▸ **SHORT TASK**: Find each line with the string "this" and report it.

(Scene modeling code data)
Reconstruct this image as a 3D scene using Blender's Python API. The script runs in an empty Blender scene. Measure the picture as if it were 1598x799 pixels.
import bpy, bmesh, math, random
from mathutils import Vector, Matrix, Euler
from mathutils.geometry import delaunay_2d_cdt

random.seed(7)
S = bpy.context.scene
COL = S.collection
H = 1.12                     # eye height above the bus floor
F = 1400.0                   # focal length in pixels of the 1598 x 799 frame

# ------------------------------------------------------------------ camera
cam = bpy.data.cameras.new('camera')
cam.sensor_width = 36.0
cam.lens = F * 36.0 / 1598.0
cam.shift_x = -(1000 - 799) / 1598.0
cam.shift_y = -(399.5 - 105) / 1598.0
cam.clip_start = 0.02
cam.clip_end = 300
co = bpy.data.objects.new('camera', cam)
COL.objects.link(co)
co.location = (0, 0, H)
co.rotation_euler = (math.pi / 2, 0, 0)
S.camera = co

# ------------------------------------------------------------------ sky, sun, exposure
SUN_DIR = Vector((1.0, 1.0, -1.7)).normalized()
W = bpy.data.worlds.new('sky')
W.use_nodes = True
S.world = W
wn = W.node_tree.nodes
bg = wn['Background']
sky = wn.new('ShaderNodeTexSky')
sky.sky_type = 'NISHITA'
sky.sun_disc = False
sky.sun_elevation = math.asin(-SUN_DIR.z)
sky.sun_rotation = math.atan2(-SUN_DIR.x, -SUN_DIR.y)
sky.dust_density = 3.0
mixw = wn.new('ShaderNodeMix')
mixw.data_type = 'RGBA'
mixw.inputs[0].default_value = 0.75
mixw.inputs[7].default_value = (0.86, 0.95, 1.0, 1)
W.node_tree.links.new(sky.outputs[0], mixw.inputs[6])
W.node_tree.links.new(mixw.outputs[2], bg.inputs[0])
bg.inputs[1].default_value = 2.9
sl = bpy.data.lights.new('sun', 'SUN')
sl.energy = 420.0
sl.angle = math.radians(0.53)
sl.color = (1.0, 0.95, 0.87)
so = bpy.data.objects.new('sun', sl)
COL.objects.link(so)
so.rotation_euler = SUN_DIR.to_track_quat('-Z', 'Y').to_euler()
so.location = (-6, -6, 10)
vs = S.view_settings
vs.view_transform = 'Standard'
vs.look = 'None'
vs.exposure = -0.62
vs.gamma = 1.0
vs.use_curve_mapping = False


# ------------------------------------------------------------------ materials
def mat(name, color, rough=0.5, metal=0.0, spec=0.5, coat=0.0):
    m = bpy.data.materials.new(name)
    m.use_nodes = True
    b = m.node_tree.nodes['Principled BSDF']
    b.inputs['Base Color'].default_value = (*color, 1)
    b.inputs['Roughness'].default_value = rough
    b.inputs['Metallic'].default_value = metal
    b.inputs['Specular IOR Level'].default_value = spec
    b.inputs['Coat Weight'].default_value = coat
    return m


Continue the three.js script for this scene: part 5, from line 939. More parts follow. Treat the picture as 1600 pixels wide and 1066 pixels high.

▸ **ANSWER**:
Reconstruct this image as a 3D scene using Blender's Python API. The script runs in an empty Blender scene. Measure the picture as if it were 1598x799 pixels.
Continue the three.js script for this scene: part 5, from line 939. More parts follow. Treat the picture as 1600 pixels wide and 1066 pixels high.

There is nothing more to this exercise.